▸ STATED GOAL
Please copy all the lines that follow, word for word.

---+---

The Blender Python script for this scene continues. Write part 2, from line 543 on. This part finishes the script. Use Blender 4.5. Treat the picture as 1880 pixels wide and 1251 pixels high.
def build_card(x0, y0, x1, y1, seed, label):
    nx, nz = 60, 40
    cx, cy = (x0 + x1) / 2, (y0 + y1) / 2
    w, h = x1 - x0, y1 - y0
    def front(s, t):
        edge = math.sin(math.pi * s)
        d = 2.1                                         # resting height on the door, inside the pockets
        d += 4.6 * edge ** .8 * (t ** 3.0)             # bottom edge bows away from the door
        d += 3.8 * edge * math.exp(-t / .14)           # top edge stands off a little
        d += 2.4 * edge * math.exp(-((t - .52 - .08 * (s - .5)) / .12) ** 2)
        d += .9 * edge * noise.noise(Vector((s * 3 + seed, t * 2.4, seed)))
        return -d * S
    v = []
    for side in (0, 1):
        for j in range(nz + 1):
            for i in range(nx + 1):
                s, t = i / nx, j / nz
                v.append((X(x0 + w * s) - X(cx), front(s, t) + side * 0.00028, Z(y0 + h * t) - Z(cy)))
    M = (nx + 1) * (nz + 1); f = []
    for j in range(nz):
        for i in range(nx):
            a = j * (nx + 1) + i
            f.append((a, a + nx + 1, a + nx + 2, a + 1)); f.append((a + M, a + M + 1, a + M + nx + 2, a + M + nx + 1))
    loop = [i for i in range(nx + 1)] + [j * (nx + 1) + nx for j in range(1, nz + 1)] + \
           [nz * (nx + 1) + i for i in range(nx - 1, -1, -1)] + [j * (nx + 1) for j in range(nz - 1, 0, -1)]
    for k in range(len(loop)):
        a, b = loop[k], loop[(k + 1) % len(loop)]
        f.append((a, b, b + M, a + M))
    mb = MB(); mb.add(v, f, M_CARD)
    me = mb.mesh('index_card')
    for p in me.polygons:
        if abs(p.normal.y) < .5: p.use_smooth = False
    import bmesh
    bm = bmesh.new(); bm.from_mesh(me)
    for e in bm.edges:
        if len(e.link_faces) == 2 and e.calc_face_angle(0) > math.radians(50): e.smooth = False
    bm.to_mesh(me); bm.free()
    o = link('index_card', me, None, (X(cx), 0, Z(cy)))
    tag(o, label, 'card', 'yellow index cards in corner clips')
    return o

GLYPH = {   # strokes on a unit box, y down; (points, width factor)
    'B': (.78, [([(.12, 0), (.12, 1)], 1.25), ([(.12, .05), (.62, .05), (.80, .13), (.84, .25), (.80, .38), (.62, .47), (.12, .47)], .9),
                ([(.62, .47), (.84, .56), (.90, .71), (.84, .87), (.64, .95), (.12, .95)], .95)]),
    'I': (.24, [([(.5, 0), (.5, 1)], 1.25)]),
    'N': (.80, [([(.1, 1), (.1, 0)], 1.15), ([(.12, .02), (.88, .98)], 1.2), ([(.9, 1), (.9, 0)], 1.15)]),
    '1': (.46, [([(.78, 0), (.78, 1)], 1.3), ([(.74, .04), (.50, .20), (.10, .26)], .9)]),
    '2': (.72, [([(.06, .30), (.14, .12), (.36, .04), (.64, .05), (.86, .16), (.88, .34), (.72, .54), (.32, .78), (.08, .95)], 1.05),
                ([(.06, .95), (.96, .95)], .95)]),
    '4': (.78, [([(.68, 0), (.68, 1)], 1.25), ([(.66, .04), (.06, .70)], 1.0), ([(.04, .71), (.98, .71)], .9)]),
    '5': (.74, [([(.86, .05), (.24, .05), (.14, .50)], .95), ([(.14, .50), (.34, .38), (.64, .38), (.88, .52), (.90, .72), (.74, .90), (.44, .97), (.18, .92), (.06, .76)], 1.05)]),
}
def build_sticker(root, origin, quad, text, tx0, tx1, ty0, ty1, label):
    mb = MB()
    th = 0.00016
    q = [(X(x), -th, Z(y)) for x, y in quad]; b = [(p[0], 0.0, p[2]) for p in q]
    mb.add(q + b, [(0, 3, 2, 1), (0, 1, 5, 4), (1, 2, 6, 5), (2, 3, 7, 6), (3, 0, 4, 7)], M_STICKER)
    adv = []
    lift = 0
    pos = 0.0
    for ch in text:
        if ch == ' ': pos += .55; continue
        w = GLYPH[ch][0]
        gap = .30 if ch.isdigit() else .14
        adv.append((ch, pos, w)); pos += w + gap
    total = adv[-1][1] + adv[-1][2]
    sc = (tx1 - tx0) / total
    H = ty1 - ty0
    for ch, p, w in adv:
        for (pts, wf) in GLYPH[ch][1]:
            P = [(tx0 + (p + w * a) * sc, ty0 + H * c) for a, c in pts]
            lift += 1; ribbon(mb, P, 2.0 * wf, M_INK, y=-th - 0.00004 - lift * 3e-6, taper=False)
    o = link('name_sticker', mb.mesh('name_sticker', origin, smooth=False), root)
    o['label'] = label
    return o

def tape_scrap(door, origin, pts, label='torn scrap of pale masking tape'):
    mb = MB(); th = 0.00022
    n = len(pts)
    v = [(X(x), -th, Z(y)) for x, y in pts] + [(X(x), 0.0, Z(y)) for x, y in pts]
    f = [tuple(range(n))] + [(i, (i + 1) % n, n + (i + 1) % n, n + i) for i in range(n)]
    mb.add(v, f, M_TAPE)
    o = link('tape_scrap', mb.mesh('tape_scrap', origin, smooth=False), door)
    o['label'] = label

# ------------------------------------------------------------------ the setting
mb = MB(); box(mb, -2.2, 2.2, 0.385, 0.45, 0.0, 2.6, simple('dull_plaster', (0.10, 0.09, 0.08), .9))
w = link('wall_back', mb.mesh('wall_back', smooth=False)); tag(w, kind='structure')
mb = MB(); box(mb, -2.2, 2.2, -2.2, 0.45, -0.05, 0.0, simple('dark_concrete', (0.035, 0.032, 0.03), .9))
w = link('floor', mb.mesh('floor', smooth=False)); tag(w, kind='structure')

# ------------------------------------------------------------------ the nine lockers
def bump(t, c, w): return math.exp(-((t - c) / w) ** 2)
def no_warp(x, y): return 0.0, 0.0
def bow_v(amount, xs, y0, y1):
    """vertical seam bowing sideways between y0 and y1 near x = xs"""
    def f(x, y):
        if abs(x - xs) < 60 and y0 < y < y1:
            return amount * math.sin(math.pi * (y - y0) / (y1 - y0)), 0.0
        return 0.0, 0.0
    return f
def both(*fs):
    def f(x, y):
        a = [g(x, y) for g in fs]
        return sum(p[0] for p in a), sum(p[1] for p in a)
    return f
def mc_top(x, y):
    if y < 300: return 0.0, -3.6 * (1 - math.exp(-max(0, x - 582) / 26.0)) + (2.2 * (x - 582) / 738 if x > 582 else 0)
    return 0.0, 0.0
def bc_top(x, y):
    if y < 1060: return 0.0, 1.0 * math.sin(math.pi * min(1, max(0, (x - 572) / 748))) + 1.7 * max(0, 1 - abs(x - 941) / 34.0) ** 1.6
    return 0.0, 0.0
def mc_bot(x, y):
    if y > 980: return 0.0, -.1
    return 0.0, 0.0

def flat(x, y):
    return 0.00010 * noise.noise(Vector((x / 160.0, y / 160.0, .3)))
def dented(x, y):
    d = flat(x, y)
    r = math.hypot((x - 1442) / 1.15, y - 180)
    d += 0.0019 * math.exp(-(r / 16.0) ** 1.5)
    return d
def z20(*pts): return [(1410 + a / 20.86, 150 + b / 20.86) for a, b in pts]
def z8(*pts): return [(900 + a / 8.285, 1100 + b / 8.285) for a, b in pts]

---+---

▸ TASK RESPONSE
The Blender Python script for this scene continues. Write part 2, from line 543 on. This part finishes the script. Use Blender 4.5. Treat the picture as 1880 pixels wide and 1251 pixels high.
def build_card(x0, y0, x1, y1, seed, label):
    nx, nz = 60, 40
    cx, cy = (x0 + x1) / 2, (y0 + y1) / 2
    w, h = x1 - x0, y1 - y0
    def front(s, t):
        edge = math.sin(math.pi * s)
        d = 2.1                                         # resting height on the door, inside the pockets
        d += 4.6 * edge ** .8 * (t ** 3.0)             # bottom edge bows away from the door
        d += 3.8 * edge * math.exp(-t / .14)           # top edge stands off a little
        d += 2.4 * edge * math.exp(-((t - .52 - .08 * (s - .5)) / .12) ** 2)
        d += .9 * edge * noise.noise(Vector((s * 3 + seed, t * 2.4, seed)))
        return -d * S
    v = []
    for side in (0, 1):
        for j in range(nz + 1):
            for i in range(nx + 1):
                s, t = i / nx, j / nz
                v.append((X(x0 + w * s) - X(cx), front(s, t) + side * 0.00028, Z(y0 + h * t) - Z(cy)))
    M = (nx + 1) * (nz + 1); f = []
    for j in range(nz):
        for i in range(nx):
            a = j * (nx + 1) + i
            f.append((a, a + nx + 1, a + nx + 2, a + 1)); f.append((a + M, a + M + 1, a + M + nx + 2, a + M + nx + 1))
    loop = [i for i in range(nx + 1)] + [j * (nx + 1) + nx for j in range(1, nz + 1)] + \
           [nz * (nx + 1) + i for i in range(nx - 1, -1, -1)] + [j * (nx + 1) for j in range(nz - 1, 0, -1)]
    for k in range(len(loop)):
        a, b = loop[k], loop[(k + 1) % len(loop)]
        f.append((a, b, b + M, a + M))
    mb = MB(); mb.add(v, f, M_CARD)
    me = mb.mesh('index_card')
    for p in me.polygons:
        if abs(p.normal.y) < .5: p.use_smooth = False
    import bmesh
    bm = bmesh.new(); bm.from_mesh(me)
    for e in bm.edges:
        if len(e.link_faces) == 2 and e.calc_face_angle(0) > math.radians(50): e.smooth = False
    bm.to_mesh(me); bm.free()
    o = link('index_card', me, None, (X(cx), 0, Z(cy)))
    tag(o, label, 'card', 'yellow index cards in corner clips')
    return o

GLYPH = {   # strokes on a unit box, y down; (points, width factor)
    'B': (.78, [([(.12, 0), (.12, 1)], 1.25), ([(.12, .05), (.62, .05), (.80, .13), (.84, .25), (.80, .38), (.62, .47), (.12, .47)], .9),
                ([(.62, .47), (.84, .56), (.90, .71), (.84, .87), (.64, .95), (.12, .95)], .95)]),
    'I': (.24, [([(.5, 0), (.5, 1)], 1.25)]),
    'N': (.80, [([(.1, 1), (.1, 0)], 1.15), ([(.12, .02), (.88, .98)], 1.2), ([(.9, 1), (.9, 0)], 1.15)]),
    '1': (.46, [([(.78, 0), (.78, 1)], 1.3), ([(.74, .04), (.50, .20), (.10, .26)], .9)]),
    '2': (.72, [([(.06, .30), (.14, .12), (.36, .04), (.64, .05), (.86, .16), (.88, .34), (.72, .54), (.32, .78), (.08, .95)], 1.05),
                ([(.06, .95), (.96, .95)], .95)]),
    '4': (.78, [([(.68, 0), (.68, 1)], 1.25), ([(.66, .04), (.06, .70)], 1.0), ([(.04, .71), (.98, .71)], .9)]),
    '5': (.74, [([(.86, .05), (.24, .05), (.14, .50)], .95), ([(.14, .50), (.34, .38), (.64, .38), (.88, .52), (.90, .72), (.74, .90), (.44, .97), (.18, .92), (.06, .76)], 1.05)]),
}
def build_sticker(root, origin, quad, text, tx0, tx1, ty0, ty1, label):
    mb = MB()
    th = 0.00016
    q = [(X(x), -th, Z(y)) for x, y in quad]; b = [(p[0], 0.0, p[2]) for p in q]
    mb.add(q + b, [(0, 3, 2, 1), (0, 1, 5, 4), (1, 2, 6, 5), (2, 3, 7, 6), (3, 0, 4, 7)], M_STICKER)
    adv = []
    lift = 0
    pos = 0.0
    for ch in text:
        if ch == ' ': pos += .55; continue
        w = GLYPH[ch][0]
        gap = .30 if ch.isdigit() else .14
        adv.append((ch, pos, w)); pos += w + gap
    total = adv[-1][1] + adv[-1][2]
    sc = (tx1 - tx0) / total
    H = ty1 - ty0
    for ch, p, w in adv:
        for (pts, wf) in GLYPH[ch][1]:
            P = [(tx0 + (p + w * a) * sc, ty0 + H * c) for a, c in pts]
            lift += 1; ribbon(mb, P, 2.0 * wf, M_INK, y=-th - 0.00004 - lift * 3e-6, taper=False)
    o = link('name_sticker', mb.mesh('name_sticker', origin, smooth=False), root)
    o['label'] = label
    return o

def tape_scrap(door, origin, pts, label='torn scrap of pale masking tape'):
    mb = MB(); th = 0.00022
    n = len(pts)
    v = [(X(x), -th, Z(y)) for x, y in pts] + [(X(x), 0.0, Z(y)) for x, y in pts]
    f = [tuple(range(n))] + [(i, (i + 1) % n, n + (i + 1) % n, n + i) for i in range(n)]
    mb.add(v, f, M_TAPE)
    o = link('tape_scrap', mb.mesh('tape_scrap', origin, smooth=False), door)
    o['label'] = label

# ------------------------------------------------------------------ the setting
mb = MB(); box(mb, -2.2, 2.2, 0.385, 0.45, 0.0, 2.6, simple('dull_plaster', (0.10, 0.09, 0.08), .9))
w = link('wall_back', mb.mesh('wall_back', smooth=False)); tag(w, kind='structure')
mb = MB(); box(mb, -2.2, 2.2, -2.2, 0.45, -0.05, 0.0, simple('dark_concrete', (0.035, 0.032, 0.03), .9))
w = link('floor', mb.mesh('floor', smooth=False)); tag(w, kind='structure')

# ------------------------------------------------------------------ the nine lockers
def bump(t, c, w): return math.exp(-((t - c) / w) ** 2)
def no_warp(x, y): return 0.0, 0.0
def bow_v(amount, xs, y0, y1):
    """vertical seam bowing sideways between y0 and y1 near x = xs"""
    def f(x, y):
        if abs(x - xs) < 60 and y0 < y < y1:
            return amount * math.sin(math.pi * (y - y0) / (y1 - y0)), 0.0
        return 0.0, 0.0
    return f
def both(*fs):
    def f(x, y):
        a = [g(x, y) for g in fs]
        return sum(p[0] for p in a), sum(p[1] for p in a)
    return f
def mc_top(x, y):
    if y < 300: return 0.0, -3.6 * (1 - math.exp(-max(0, x - 582) / 26.0)) + (2.2 * (x - 582) / 738 if x > 582 else 0)
    return 0.0, 0.0
def bc_top(x, y):
    if y < 1060: return 0.0, 1.0 * math.sin(math.pi * min(1, max(0, (x - 572) / 748))) + 1.7 * max(0, 1 - abs(x - 941) / 34.0) ** 1.6
    return 0.0, 0.0
def mc_bot(x, y):
    if y > 980: return 0.0, -.1
    return 0.0, 0.0

def flat(x, y):
    return 0.00010 * noise.noise(Vector((x / 160.0, y / 160.0, .3)))
def dented(x, y):
    d = flat(x, y)
    r = math.hypot((x - 1442) / 1.15, y - 180)
    d += 0.0019 * math.exp(-(r / 16.0) ** 1.5)
    return d
def z20(*pts): return [(1410 + a / 20.86, 150 + b / 20.86) for a, b in pts]
def z8(*pts): return [(900 + a / 8.285, 1100 + b / 8.285) for a, b in pts]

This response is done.